● **Exercise**
All lines from the beginning of the listing through the line with "R = math.radians" are to be copied word for word; the pictures are not.

----- Records supplied -----

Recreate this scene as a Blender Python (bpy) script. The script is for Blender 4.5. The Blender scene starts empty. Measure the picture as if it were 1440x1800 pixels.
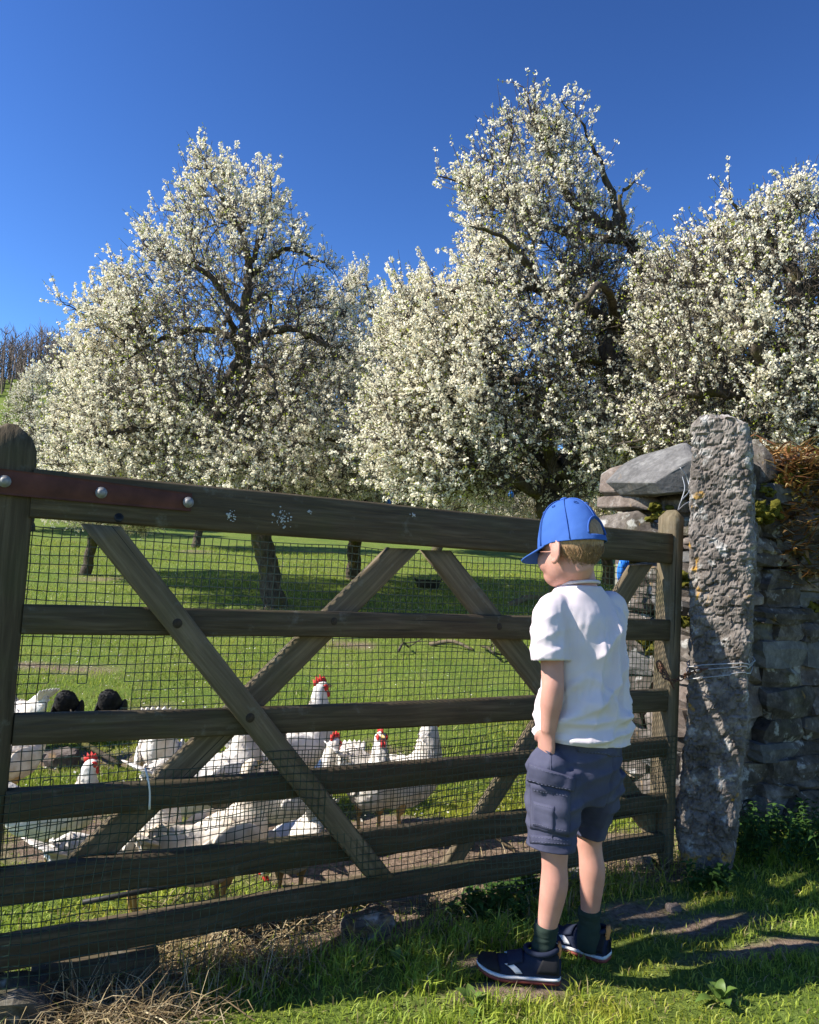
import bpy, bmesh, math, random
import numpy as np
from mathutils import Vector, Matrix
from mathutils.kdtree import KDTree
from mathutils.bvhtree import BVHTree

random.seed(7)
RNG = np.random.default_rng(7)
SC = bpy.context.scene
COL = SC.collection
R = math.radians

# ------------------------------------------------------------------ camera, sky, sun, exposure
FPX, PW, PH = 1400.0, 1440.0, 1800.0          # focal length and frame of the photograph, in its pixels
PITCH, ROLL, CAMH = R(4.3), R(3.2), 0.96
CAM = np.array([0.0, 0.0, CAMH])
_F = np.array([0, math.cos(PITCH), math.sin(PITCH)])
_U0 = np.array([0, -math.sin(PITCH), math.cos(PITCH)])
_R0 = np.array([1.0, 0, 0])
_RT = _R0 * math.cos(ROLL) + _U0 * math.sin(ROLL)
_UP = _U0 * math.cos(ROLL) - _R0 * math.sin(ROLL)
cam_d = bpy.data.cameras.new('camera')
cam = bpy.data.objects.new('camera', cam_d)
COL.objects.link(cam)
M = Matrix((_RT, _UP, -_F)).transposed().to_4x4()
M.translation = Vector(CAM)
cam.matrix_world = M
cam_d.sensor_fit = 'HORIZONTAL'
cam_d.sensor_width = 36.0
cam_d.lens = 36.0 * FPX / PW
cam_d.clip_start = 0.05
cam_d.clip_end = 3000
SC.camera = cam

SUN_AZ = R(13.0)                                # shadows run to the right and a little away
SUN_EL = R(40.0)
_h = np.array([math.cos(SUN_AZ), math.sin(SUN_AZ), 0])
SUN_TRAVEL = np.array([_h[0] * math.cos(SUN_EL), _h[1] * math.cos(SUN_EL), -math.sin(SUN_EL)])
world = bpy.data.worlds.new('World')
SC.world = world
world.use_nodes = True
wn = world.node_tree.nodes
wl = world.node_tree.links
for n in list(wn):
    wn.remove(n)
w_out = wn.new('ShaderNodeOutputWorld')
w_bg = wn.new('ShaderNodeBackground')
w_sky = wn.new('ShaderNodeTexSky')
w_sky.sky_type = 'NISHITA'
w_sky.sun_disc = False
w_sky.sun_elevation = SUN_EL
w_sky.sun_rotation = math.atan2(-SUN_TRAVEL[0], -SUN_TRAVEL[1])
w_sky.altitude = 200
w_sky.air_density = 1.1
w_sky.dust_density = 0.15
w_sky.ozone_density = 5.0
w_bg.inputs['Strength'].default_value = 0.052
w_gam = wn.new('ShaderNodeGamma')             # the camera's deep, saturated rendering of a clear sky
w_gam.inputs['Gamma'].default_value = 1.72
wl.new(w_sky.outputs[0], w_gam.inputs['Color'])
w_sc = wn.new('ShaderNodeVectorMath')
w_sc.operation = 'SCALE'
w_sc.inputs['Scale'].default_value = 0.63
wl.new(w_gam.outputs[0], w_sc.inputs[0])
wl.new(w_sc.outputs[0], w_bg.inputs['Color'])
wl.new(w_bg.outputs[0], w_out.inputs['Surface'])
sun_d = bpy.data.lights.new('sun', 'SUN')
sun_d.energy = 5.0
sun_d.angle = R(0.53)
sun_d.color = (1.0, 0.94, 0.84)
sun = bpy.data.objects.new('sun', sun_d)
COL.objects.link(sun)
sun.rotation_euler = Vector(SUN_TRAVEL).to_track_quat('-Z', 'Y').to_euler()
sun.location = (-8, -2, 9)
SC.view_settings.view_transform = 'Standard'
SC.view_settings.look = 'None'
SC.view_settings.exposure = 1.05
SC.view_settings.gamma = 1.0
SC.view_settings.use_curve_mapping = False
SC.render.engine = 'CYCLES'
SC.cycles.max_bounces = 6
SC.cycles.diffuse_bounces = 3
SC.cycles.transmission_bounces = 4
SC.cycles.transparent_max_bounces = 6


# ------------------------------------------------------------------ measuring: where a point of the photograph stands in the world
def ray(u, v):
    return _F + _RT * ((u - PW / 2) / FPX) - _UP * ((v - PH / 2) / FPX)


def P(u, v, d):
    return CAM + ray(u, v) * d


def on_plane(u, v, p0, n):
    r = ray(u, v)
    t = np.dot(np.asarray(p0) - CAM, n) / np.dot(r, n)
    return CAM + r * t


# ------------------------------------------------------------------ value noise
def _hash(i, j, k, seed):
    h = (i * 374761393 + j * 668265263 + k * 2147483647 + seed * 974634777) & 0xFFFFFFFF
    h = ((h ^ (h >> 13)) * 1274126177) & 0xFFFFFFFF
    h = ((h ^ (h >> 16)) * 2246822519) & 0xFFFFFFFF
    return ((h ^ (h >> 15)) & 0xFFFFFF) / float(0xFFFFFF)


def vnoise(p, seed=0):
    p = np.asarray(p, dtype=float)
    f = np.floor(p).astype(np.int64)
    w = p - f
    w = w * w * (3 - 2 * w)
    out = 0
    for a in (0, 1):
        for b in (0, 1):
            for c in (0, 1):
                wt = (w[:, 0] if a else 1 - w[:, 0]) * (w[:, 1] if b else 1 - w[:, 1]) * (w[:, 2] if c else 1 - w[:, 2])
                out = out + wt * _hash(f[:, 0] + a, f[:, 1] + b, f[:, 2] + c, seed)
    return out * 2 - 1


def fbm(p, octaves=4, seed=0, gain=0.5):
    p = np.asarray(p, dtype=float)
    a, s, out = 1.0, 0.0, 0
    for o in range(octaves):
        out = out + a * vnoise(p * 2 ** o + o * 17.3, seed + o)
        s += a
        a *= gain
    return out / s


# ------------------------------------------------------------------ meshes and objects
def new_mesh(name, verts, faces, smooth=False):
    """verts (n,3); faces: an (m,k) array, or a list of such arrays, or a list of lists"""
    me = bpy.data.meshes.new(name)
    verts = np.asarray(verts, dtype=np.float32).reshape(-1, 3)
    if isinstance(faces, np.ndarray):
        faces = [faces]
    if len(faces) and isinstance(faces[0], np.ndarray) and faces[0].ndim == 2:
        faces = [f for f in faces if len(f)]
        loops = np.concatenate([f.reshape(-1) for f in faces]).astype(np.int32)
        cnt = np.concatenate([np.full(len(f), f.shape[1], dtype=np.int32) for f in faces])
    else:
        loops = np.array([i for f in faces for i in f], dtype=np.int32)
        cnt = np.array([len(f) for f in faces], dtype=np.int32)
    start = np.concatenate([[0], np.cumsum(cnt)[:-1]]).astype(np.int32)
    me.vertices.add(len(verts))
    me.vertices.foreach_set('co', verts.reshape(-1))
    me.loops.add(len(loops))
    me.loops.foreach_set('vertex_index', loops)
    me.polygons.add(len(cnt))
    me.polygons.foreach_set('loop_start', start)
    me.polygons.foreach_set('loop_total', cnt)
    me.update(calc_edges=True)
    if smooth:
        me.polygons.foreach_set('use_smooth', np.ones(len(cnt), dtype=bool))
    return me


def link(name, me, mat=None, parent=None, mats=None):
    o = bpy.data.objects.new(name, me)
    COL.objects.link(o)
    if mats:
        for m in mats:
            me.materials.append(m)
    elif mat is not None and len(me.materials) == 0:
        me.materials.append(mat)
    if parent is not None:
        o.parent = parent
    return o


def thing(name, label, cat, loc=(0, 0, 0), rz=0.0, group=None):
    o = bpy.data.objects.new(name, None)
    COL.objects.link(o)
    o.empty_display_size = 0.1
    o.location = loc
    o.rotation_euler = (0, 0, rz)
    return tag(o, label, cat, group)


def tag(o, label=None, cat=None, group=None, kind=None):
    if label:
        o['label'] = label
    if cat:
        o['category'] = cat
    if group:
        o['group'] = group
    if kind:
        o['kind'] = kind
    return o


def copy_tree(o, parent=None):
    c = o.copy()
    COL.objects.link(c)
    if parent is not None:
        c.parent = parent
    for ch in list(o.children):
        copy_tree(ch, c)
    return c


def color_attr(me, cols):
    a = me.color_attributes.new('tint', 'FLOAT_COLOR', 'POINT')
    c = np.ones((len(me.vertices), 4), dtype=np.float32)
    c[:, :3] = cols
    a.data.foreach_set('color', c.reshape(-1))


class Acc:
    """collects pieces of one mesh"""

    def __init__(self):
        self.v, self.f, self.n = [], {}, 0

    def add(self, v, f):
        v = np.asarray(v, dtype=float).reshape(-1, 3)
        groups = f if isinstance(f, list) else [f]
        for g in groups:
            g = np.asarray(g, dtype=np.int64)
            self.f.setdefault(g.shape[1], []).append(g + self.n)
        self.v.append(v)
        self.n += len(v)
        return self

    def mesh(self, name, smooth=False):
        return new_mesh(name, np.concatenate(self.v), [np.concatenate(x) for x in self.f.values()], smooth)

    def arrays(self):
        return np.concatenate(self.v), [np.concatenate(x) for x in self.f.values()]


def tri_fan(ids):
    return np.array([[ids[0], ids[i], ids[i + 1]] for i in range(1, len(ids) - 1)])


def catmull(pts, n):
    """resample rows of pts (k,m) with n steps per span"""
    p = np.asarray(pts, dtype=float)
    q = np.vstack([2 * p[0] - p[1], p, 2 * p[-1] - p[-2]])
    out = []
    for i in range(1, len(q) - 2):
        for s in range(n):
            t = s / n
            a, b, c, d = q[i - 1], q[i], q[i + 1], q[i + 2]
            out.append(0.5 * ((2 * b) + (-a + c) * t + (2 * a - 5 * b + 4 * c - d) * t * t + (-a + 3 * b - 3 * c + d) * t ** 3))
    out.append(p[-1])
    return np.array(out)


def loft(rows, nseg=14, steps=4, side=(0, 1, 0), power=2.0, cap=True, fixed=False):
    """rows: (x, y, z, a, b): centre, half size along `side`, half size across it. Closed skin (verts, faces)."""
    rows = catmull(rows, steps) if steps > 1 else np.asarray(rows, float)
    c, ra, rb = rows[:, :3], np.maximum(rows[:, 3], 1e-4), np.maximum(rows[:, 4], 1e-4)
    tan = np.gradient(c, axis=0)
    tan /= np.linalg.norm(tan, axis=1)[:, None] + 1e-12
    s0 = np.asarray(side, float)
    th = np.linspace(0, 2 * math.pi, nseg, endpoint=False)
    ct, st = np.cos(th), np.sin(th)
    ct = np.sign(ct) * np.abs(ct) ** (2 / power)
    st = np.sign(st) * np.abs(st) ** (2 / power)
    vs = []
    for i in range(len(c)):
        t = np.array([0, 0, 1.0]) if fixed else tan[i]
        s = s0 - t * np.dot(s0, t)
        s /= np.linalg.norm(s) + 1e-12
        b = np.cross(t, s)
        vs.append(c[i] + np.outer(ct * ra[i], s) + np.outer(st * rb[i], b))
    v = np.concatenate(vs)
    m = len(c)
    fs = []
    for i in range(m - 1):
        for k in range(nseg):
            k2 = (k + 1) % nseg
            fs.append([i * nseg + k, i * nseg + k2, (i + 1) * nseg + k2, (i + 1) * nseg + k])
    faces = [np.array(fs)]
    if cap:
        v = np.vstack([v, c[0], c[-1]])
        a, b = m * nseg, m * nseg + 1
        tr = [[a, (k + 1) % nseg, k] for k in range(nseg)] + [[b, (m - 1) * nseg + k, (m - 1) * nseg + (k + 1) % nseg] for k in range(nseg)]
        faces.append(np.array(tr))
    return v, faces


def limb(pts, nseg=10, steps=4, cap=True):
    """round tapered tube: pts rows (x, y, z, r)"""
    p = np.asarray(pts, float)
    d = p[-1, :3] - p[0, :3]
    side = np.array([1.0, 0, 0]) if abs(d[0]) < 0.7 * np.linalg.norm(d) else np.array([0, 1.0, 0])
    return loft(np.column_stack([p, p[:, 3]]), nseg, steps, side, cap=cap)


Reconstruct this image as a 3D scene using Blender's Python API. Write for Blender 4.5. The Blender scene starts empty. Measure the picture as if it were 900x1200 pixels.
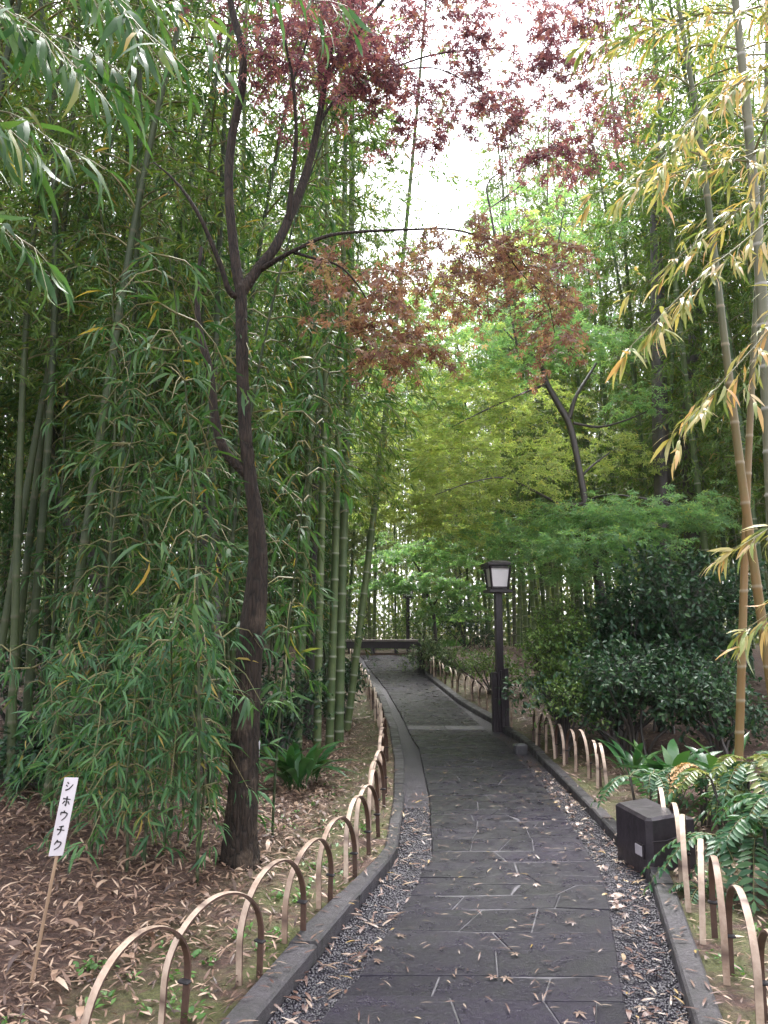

-----

● **Written response**
Recreate this scene as a Blender Python (bpy) script. The script is for Blender 4.5. The Blender scene starts empty. Measure the picture as if it were 1440x1800 pixels.
import bpy, bmesh, math, random
import numpy as np
from mathutils import Vector, Matrix
from mathutils.kdtree import KDTree
from mathutils.bvhtree import BVHTree

random.seed(7)
RNG = np.random.default_rng(7)
SC = bpy.context.scene
COL = SC.collection
R = math.radians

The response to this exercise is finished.